= Goal =
Go through the material and pull out every line with the string "from" in it.

"""

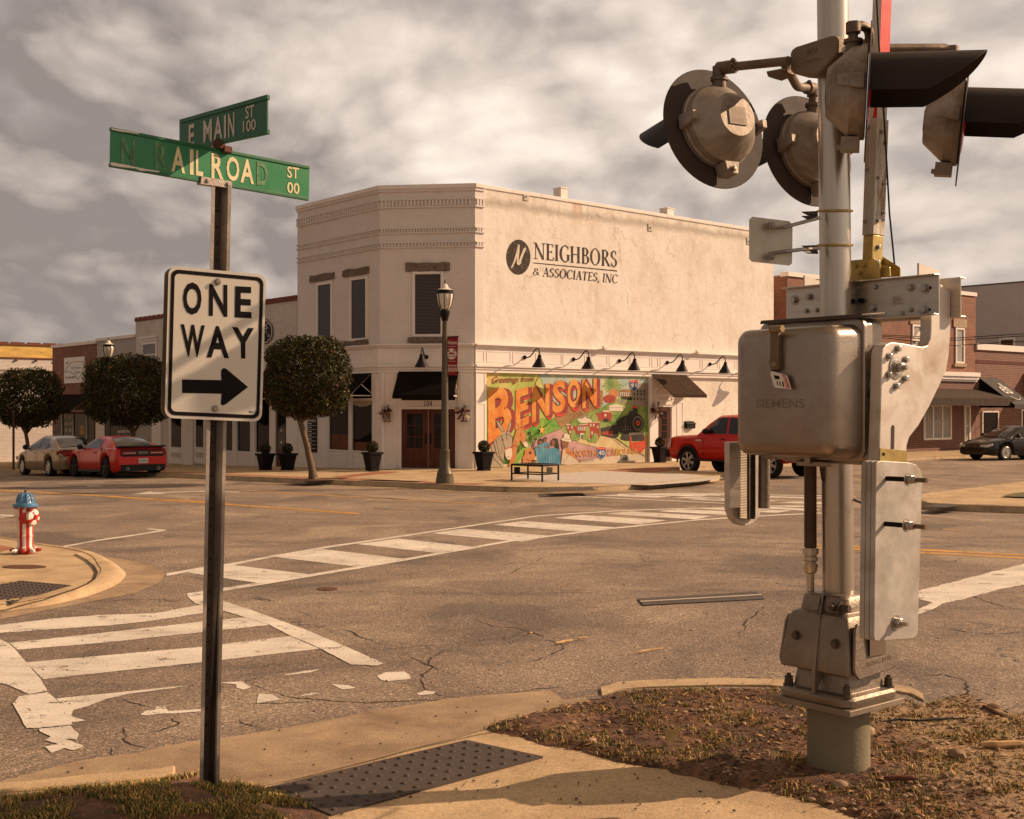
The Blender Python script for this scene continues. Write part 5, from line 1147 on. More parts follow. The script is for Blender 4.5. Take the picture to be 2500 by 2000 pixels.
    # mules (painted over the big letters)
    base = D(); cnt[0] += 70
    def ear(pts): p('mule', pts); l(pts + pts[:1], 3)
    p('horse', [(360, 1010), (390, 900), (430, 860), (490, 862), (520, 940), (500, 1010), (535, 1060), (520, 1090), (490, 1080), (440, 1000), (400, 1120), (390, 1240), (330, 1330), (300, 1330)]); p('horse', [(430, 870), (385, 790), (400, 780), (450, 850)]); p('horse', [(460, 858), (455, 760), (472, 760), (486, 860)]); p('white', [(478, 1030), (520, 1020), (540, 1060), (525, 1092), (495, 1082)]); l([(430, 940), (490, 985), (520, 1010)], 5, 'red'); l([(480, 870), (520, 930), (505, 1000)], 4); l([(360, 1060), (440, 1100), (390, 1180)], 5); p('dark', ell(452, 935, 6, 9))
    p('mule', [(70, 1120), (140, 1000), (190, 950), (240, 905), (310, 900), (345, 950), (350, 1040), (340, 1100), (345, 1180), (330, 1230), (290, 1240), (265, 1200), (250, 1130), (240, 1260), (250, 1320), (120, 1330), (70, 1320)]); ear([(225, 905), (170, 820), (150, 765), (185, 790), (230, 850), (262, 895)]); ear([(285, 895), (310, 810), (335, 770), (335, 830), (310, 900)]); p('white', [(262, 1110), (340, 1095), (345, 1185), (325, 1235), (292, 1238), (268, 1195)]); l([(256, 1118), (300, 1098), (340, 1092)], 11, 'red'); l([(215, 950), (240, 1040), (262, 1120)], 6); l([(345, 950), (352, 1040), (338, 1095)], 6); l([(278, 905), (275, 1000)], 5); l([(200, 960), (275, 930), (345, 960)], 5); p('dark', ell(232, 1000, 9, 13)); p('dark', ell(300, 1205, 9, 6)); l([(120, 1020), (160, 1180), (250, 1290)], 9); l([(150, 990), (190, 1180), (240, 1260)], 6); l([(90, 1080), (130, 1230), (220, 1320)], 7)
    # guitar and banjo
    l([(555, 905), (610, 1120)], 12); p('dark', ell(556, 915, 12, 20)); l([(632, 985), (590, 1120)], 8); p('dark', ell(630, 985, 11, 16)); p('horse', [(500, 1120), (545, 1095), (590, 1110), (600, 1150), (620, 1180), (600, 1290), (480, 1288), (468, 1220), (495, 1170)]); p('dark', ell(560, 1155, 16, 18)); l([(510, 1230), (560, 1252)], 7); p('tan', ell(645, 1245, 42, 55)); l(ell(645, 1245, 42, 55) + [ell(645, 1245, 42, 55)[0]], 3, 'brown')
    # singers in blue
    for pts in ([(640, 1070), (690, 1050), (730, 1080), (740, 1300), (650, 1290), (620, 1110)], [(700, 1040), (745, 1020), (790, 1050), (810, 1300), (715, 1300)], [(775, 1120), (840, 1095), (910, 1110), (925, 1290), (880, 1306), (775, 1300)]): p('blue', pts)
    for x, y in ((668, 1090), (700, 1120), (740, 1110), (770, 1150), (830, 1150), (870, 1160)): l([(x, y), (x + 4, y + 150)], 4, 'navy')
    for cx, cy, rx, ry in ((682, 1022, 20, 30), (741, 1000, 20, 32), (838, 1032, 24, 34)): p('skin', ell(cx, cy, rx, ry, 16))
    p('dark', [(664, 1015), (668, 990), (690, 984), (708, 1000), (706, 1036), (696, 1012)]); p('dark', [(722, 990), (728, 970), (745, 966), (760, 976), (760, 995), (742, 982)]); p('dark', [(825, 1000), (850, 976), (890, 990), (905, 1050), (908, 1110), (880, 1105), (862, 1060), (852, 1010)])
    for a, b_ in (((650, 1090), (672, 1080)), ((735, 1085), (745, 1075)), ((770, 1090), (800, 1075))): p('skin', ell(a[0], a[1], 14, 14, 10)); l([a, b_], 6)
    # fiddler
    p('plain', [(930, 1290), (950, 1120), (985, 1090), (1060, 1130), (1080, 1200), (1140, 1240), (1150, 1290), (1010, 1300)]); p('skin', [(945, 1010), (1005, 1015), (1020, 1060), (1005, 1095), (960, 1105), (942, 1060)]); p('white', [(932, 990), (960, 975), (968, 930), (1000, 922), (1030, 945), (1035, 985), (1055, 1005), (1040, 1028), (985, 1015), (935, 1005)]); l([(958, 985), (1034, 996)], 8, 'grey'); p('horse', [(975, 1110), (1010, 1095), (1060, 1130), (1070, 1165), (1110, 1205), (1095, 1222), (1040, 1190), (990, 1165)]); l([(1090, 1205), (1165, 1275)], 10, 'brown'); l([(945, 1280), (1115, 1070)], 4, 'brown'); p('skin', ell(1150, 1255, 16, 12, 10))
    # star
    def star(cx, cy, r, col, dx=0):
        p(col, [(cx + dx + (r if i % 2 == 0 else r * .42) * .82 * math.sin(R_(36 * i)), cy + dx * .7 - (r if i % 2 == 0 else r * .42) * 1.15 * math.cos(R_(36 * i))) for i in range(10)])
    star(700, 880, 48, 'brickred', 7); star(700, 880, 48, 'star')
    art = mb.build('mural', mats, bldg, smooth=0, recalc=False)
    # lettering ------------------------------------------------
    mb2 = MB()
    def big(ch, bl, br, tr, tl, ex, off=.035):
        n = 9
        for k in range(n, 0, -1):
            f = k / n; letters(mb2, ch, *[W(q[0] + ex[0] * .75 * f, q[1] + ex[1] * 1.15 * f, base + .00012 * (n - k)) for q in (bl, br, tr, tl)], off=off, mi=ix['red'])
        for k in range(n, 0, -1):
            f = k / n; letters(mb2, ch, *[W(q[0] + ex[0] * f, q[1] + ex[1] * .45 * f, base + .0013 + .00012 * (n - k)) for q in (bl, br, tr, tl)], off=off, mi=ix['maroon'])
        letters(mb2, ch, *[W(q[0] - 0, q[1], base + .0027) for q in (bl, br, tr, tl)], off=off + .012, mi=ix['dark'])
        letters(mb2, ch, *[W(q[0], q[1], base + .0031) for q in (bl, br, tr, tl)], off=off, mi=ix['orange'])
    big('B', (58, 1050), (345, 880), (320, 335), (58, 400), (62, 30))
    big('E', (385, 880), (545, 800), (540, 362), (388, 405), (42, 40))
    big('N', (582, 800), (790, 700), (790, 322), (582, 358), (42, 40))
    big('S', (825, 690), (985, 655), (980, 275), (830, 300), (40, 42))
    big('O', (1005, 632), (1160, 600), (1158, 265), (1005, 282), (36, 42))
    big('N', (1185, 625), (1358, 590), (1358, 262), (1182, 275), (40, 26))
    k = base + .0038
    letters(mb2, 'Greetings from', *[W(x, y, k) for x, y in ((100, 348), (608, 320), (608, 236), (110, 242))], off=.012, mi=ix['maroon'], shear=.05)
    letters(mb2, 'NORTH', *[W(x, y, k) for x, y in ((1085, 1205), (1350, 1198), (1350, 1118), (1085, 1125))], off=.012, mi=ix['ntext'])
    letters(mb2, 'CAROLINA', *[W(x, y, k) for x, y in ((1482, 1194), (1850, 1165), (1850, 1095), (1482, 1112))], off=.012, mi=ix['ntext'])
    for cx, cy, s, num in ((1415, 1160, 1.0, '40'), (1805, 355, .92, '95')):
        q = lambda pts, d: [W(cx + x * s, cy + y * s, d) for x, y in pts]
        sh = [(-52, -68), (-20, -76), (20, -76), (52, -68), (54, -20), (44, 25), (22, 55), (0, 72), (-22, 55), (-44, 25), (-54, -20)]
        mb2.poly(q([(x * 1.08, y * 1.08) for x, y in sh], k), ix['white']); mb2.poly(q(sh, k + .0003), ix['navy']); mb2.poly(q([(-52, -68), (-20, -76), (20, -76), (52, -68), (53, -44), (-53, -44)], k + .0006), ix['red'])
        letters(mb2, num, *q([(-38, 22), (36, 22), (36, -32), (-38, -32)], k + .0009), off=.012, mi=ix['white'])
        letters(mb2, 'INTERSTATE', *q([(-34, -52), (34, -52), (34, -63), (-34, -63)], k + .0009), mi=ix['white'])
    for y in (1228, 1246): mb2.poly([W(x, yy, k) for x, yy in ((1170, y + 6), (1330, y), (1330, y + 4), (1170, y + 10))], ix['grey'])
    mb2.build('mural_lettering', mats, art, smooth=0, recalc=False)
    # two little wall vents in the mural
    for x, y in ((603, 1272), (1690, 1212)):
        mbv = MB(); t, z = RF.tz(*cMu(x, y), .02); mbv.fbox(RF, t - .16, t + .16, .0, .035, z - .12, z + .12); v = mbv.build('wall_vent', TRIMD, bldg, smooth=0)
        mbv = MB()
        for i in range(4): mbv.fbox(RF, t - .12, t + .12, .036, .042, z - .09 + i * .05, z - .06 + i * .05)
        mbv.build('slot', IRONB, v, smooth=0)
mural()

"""

= Completed task =
The Blender Python script for this scene continues. Write part 5, from line 1147 on. More parts follow. The script is for Blender 4.5. Take the picture to be 2500 by 2000 pixels.
    letters(mb2, 'Greetings from', *[W(x, y, k) for x, y in ((100, 348), (608, 320), (608, 236), (110, 242))], off=.012, mi=ix['maroon'], shear=.05)